■ INFORMATION SUPPLIED

----

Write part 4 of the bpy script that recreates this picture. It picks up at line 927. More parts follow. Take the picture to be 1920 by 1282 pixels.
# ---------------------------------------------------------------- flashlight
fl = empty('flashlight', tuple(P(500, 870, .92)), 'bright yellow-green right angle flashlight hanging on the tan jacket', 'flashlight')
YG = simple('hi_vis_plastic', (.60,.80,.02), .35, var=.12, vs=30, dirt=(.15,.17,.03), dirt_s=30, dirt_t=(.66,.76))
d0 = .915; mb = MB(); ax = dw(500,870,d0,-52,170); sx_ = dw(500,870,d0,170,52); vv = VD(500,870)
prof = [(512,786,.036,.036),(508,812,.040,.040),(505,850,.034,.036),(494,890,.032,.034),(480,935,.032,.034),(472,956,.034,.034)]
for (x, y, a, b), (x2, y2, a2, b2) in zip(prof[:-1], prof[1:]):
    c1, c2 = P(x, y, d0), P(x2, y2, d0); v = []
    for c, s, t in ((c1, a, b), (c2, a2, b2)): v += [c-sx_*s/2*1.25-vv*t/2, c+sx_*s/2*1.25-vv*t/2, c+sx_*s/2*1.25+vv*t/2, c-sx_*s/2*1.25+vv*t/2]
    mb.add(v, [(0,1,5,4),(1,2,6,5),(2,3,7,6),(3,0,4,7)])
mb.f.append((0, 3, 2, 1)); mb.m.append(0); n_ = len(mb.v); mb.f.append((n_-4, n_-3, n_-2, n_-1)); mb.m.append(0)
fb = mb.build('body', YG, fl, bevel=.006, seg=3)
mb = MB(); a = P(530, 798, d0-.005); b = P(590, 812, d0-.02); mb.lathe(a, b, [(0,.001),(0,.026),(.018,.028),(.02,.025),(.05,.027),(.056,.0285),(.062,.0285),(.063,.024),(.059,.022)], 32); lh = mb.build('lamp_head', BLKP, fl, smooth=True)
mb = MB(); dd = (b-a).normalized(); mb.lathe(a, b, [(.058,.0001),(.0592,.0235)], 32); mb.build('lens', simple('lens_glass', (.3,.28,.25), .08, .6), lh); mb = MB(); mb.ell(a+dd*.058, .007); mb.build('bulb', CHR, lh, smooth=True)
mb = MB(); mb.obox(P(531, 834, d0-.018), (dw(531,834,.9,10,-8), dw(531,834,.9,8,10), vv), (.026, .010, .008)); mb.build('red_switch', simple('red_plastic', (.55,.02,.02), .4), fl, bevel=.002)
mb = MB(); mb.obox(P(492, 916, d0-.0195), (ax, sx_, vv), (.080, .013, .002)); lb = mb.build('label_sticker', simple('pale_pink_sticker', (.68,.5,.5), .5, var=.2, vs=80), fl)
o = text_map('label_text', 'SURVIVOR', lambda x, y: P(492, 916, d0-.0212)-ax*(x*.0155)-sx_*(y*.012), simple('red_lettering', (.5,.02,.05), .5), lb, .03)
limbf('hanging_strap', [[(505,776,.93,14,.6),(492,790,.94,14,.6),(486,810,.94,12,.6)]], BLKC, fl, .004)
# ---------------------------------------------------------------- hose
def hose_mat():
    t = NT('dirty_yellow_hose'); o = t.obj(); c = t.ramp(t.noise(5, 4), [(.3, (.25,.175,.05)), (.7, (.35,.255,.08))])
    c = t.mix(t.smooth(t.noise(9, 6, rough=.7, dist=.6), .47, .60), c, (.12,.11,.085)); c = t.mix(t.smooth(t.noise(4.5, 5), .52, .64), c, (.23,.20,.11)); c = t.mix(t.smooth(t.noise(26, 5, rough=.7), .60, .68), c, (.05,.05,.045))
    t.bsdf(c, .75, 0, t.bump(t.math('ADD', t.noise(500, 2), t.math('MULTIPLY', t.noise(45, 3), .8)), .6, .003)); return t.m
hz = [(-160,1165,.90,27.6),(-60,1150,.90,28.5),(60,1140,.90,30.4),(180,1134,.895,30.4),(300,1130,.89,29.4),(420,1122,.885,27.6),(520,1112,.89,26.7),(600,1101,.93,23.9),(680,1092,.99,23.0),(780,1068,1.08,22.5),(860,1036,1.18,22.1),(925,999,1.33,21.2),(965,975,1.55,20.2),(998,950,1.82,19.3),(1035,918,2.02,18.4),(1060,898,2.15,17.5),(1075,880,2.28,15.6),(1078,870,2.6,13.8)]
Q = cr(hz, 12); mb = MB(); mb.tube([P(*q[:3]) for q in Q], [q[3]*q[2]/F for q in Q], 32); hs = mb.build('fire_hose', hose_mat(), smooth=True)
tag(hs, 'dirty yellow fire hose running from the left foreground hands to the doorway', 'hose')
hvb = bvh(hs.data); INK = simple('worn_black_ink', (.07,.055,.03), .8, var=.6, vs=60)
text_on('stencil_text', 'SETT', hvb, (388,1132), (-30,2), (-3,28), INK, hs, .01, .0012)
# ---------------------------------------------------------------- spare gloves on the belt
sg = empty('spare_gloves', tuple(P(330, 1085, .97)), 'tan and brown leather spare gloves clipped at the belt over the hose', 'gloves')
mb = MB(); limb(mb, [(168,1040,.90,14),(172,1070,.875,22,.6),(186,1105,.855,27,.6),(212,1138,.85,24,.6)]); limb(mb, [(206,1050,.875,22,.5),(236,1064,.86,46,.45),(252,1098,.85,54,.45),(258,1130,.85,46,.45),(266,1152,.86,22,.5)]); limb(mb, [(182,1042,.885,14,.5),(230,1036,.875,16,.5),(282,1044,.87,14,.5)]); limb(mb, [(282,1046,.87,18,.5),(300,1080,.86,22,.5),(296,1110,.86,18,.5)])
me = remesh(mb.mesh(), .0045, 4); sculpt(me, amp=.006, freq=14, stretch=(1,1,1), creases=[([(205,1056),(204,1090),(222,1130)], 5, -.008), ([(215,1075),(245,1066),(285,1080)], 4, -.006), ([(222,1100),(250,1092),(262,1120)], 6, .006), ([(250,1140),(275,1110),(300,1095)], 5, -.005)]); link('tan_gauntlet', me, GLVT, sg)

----

■ TASK TO CARRY OUT
Reproduce all the data word for word.

■ TASK OUTPUT
Write part 4 of the bpy script that recreates this picture. It picks up at line 927. More parts follow. Take the picture to be 1920 by 1282 pixels.
# ---------------------------------------------------------------- flashlight
fl = empty('flashlight', tuple(P(500, 870, .92)), 'bright yellow-green right angle flashlight hanging on the tan jacket', 'flashlight')
YG = simple('hi_vis_plastic', (.60,.80,.02), .35, var=.12, vs=30, dirt=(.15,.17,.03), dirt_s=30, dirt_t=(.66,.76))
d0 = .915; mb = MB(); ax = dw(500,870,d0,-52,170); sx_ = dw(500,870,d0,170,52); vv = VD(500,870)
prof = [(512,786,.036,.036),(508,812,.040,.040),(505,850,.034,.036),(494,890,.032,.034),(480,935,.032,.034),(472,956,.034,.034)]
for (x, y, a, b), (x2, y2, a2, b2) in zip(prof[:-1], prof[1:]):
    c1, c2 = P(x, y, d0), P(x2, y2, d0); v = []
    for c, s, t in ((c1, a, b), (c2, a2, b2)): v += [c-sx_*s/2*1.25-vv*t/2, c+sx_*s/2*1.25-vv*t/2, c+sx_*s/2*1.25+vv*t/2, c-sx_*s/2*1.25+vv*t/2]
    mb.add(v, [(0,1,5,4),(1,2,6,5),(2,3,7,6),(3,0,4,7)])
mb.f.append((0, 3, 2, 1)); mb.m.append(0); n_ = len(mb.v); mb.f.append((n_-4, n_-3, n_-2, n_-1)); mb.m.append(0)
fb = mb.build('body', YG, fl, bevel=.006, seg=3)
mb = MB(); a = P(530, 798, d0-.005); b = P(590, 812, d0-.02); mb.lathe(a, b, [(0,.001),(0,.026),(.018,.028),(.02,.025),(.05,.027),(.056,.0285),(.062,.0285),(.063,.024),(.059,.022)], 32); lh = mb.build('lamp_head', BLKP, fl, smooth=True)
mb = MB(); dd = (b-a).normalized(); mb.lathe(a, b, [(.058,.0001),(.0592,.0235)], 32); mb.build('lens', simple('lens_glass', (.3,.28,.25), .08, .6), lh); mb = MB(); mb.ell(a+dd*.058, .007); mb.build('bulb', CHR, lh, smooth=True)
mb = MB(); mb.obox(P(531, 834, d0-.018), (dw(531,834,.9,10,-8), dw(531,834,.9,8,10), vv), (.026, .010, .008)); mb.build('red_switch', simple('red_plastic', (.55,.02,.02), .4), fl, bevel=.002)
mb = MB(); mb.obox(P(492, 916, d0-.0195), (ax, sx_, vv), (.080, .013, .002)); lb = mb.build('label_sticker', simple('pale_pink_sticker', (.68,.5,.5), .5, var=.2, vs=80), fl)
o = text_map('label_text', 'SURVIVOR', lambda x, y: P(492, 916, d0-.0212)-ax*(x*.0155)-sx_*(y*.012), simple('red_lettering', (.5,.02,.05), .5), lb, .03)
limbf('hanging_strap', [[(505,776,.93,14,.6),(492,790,.94,14,.6),(486,810,.94,12,.6)]], BLKC, fl, .004)
# ---------------------------------------------------------------- hose
def hose_mat():
    t = NT('dirty_yellow_hose'); o = t.obj(); c = t.ramp(t.noise(5, 4), [(.3, (.25,.175,.05)), (.7, (.35,.255,.08))])
    c = t.mix(t.smooth(t.noise(9, 6, rough=.7, dist=.6), .47, .60), c, (.12,.11,.085)); c = t.mix(t.smooth(t.noise(4.5, 5), .52, .64), c, (.23,.20,.11)); c = t.mix(t.smooth(t.noise(26, 5, rough=.7), .60, .68), c, (.05,.05,.045))
    t.bsdf(c, .75, 0, t.bump(t.math('ADD', t.noise(500, 2), t.math('MULTIPLY', t.noise(45, 3), .8)), .6, .003)); return t.m
hz = [(-160,1165,.90,27.6),(-60,1150,.90,28.5),(60,1140,.90,30.4),(180,1134,.895,30.4),(300,1130,.89,29.4),(420,1122,.885,27.6),(520,1112,.89,26.7),(600,1101,.93,23.9),(680,1092,.99,23.0),(780,1068,1.08,22.5),(860,1036,1.18,22.1),(925,999,1.33,21.2),(965,975,1.55,20.2),(998,950,1.82,19.3),(1035,918,2.02,18.4),(1060,898,2.15,17.5),(1075,880,2.28,15.6),(1078,870,2.6,13.8)]
Q = cr(hz, 12); mb = MB(); mb.tube([P(*q[:3]) for q in Q], [q[3]*q[2]/F for q in Q], 32); hs = mb.build('fire_hose', hose_mat(), smooth=True)
tag(hs, 'dirty yellow fire hose running from the left foreground hands to the doorway', 'hose')
hvb = bvh(hs.data); INK = simple('worn_black_ink', (.07,.055,.03), .8, var=.6, vs=60)
text_on('stencil_text', 'SETT', hvb, (388,1132), (-30,2), (-3,28), INK, hs, .01, .0012)
# ---------------------------------------------------------------- spare gloves on the belt
sg = empty('spare_gloves', tuple(P(330, 1085, .97)), 'tan and brown leather spare gloves clipped at the belt over the hose', 'gloves')
mb = MB(); limb(mb, [(168,1040,.90,14),(172,1070,.875,22,.6),(186,1105,.855,27,.6),(212,1138,.85,24,.6)]); limb(mb, [(206,1050,.875,22,.5),(236,1064,.86,46,.45),(252,1098,.85,54,.45),(258,1130,.85,46,.45),(266,1152,.86,22,.5)]); limb(mb, [(182,1042,.885,14,.5),(230,1036,.875,16,.5),(282,1044,.87,14,.5)]); limb(mb, [(282,1046,.87,18,.5),(300,1080,.86,22,.5),(296,1110,.86,18,.5)])
me = remesh(mb.mesh(), .0045, 4); sculpt(me, amp=.006, freq=14, stretch=(1,1,1), creases=[([(205,1056),(204,1090),(222,1130)], 5, -.008), ([(215,1075),(245,1066),(285,1080)], 4, -.006), ([(222,1100),(250,1092),(262,1120)], 6, .006), ([(250,1140),(275,1110),(300,1095)], 5, -.005)]); link('tan_gauntlet', me, GLVT, sg)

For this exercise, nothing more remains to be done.